▶ _What this task involves_
Please repeat the records exactly from their first line, finishing at the line containing "scene.camera = cam" and including it.

Scenes as source code
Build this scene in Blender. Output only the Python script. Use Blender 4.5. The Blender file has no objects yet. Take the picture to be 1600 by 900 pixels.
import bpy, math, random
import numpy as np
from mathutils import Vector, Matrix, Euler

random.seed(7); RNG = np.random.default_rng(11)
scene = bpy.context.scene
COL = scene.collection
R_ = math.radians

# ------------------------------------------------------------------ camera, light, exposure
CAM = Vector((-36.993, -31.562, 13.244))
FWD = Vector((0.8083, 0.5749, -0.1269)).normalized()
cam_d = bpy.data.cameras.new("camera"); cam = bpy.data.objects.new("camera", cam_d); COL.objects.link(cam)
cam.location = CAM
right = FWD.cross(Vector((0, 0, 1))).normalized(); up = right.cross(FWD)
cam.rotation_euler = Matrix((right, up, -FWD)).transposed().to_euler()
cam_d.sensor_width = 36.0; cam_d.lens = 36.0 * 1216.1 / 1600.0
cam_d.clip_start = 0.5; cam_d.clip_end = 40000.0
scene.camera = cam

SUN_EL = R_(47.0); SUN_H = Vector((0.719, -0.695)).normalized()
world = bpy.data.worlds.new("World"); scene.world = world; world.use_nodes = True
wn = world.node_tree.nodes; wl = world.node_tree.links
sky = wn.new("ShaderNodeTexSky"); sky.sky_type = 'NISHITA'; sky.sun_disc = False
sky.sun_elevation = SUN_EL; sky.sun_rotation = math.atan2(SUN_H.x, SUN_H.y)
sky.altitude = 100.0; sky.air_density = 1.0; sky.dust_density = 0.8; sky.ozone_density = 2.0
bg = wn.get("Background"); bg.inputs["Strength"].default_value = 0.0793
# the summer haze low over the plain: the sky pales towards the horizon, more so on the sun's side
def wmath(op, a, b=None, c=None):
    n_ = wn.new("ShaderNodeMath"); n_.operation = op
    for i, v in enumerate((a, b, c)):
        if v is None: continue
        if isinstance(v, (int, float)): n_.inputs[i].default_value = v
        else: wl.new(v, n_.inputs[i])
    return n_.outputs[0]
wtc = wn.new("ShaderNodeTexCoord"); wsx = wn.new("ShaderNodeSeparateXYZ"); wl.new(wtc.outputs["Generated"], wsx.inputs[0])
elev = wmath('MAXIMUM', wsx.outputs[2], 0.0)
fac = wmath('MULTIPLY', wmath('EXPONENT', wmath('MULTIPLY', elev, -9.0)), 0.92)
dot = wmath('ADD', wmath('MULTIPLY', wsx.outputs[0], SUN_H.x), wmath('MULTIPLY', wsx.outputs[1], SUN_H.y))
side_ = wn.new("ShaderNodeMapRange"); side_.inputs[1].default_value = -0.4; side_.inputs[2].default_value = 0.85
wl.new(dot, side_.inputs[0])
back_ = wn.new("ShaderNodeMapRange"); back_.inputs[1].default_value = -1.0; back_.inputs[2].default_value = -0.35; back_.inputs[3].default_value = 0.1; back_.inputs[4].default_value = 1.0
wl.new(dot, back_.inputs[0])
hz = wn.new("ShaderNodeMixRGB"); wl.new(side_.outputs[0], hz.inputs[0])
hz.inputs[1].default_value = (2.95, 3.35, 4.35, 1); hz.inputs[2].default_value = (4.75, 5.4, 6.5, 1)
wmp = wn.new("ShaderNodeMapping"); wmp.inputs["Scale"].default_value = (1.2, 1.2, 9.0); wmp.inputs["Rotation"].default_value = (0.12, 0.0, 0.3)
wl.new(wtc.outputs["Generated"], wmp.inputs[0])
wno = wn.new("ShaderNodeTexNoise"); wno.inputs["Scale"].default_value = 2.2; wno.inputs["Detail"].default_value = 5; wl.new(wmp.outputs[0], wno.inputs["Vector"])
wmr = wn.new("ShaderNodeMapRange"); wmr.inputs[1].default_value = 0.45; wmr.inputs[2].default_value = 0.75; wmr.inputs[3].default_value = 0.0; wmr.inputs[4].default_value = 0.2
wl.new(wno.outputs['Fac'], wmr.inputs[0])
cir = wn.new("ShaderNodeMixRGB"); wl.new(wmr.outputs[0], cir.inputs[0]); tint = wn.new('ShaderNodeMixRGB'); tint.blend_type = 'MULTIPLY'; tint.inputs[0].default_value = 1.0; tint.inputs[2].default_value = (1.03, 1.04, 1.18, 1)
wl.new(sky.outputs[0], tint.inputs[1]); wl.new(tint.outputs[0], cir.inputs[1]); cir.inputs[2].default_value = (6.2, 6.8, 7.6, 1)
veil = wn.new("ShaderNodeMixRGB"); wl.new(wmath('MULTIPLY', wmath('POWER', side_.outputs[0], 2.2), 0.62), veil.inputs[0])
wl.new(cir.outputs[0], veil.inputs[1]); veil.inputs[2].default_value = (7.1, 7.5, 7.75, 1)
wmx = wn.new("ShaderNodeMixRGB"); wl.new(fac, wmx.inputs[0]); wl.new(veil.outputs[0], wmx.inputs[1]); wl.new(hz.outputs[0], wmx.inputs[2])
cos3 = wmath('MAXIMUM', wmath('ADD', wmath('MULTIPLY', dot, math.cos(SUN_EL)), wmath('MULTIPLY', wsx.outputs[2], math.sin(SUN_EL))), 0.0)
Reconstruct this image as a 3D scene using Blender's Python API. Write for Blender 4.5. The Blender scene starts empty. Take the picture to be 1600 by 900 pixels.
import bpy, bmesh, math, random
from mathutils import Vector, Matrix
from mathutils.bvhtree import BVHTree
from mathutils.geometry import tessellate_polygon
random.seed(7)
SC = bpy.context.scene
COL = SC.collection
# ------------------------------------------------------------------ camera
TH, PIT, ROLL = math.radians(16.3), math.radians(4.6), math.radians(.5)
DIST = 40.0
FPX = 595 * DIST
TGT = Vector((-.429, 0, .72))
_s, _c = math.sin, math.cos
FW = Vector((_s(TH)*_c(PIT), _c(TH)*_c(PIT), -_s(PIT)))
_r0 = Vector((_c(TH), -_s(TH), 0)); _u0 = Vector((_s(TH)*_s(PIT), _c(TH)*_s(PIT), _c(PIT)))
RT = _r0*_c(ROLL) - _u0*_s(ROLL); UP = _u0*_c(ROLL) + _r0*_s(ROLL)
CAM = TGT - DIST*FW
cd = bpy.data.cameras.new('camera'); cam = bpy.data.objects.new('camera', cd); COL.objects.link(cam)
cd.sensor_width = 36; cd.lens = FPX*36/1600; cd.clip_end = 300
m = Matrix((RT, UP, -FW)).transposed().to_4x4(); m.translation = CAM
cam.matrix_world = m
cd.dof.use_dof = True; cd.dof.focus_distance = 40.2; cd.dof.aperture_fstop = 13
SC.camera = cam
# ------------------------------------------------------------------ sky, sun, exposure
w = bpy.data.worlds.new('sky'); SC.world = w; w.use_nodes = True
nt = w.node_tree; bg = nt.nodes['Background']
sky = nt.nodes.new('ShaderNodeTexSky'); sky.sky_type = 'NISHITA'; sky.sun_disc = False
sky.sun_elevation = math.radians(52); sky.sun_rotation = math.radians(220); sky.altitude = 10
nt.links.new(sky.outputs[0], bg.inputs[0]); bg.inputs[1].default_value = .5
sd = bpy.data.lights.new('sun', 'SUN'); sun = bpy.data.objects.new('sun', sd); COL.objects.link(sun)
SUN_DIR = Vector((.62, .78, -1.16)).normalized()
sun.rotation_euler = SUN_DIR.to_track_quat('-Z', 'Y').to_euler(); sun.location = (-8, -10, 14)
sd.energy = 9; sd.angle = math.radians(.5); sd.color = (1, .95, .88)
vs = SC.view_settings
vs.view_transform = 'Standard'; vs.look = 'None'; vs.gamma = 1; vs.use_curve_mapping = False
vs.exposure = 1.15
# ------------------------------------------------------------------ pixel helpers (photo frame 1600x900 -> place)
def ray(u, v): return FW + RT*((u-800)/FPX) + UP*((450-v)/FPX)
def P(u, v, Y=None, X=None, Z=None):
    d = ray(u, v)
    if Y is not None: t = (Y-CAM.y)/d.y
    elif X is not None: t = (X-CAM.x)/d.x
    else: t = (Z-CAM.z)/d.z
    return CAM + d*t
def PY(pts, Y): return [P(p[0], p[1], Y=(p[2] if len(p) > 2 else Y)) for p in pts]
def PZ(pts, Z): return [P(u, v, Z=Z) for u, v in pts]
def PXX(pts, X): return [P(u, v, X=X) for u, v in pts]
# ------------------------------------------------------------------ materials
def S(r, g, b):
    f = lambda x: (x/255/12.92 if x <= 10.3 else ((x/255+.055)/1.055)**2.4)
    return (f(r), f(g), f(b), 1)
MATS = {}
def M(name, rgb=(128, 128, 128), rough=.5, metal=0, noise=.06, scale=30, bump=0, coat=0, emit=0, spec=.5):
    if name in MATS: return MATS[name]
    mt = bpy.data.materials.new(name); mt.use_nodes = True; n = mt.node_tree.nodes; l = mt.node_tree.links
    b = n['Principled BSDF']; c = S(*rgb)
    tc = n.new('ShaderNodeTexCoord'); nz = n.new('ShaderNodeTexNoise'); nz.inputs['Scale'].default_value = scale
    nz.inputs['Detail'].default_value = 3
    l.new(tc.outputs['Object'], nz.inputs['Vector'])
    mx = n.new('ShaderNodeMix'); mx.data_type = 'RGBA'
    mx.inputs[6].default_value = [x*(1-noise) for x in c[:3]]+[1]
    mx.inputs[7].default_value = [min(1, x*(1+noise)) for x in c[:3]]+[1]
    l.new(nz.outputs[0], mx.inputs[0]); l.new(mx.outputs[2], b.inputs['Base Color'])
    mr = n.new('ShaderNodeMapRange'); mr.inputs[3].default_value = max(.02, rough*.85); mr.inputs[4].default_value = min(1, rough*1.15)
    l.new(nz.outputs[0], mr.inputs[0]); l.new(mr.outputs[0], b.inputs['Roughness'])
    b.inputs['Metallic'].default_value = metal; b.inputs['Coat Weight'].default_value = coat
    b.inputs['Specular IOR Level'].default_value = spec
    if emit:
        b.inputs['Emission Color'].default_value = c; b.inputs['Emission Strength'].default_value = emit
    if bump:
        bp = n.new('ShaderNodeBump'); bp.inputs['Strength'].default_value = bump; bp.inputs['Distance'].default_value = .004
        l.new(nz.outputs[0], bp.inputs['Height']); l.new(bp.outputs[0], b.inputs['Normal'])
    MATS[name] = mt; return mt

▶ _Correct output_
Build this scene in Blender. Output only the Python script. Use Blender 4.5. The Blender file has no objects yet. Take the picture to be 1600 by 900 pixels.
import bpy, math, random
import numpy as np
from mathutils import Vector, Matrix, Euler

random.seed(7); RNG = np.random.default_rng(11)
scene = bpy.context.scene
COL = scene.collection
R_ = math.radians

# ------------------------------------------------------------------ camera, light, exposure
CAM = Vector((-36.993, -31.562, 13.244))
FWD = Vector((0.8083, 0.5749, -0.1269)).normalized()
cam_d = bpy.data.cameras.new("camera"); cam = bpy.data.objects.new("camera", cam_d); COL.objects.link(cam)
cam.location = CAM
right = FWD.cross(Vector((0, 0, 1))).normalized(); up = right.cross(FWD)
cam.rotation_euler = Matrix((right, up, -FWD)).transposed().to_euler()
cam_d.sensor_width = 36.0; cam_d.lens = 36.0 * 1216.1 / 1600.0
cam_d.clip_start = 0.5; cam_d.clip_end = 40000.0
scene.camera = cam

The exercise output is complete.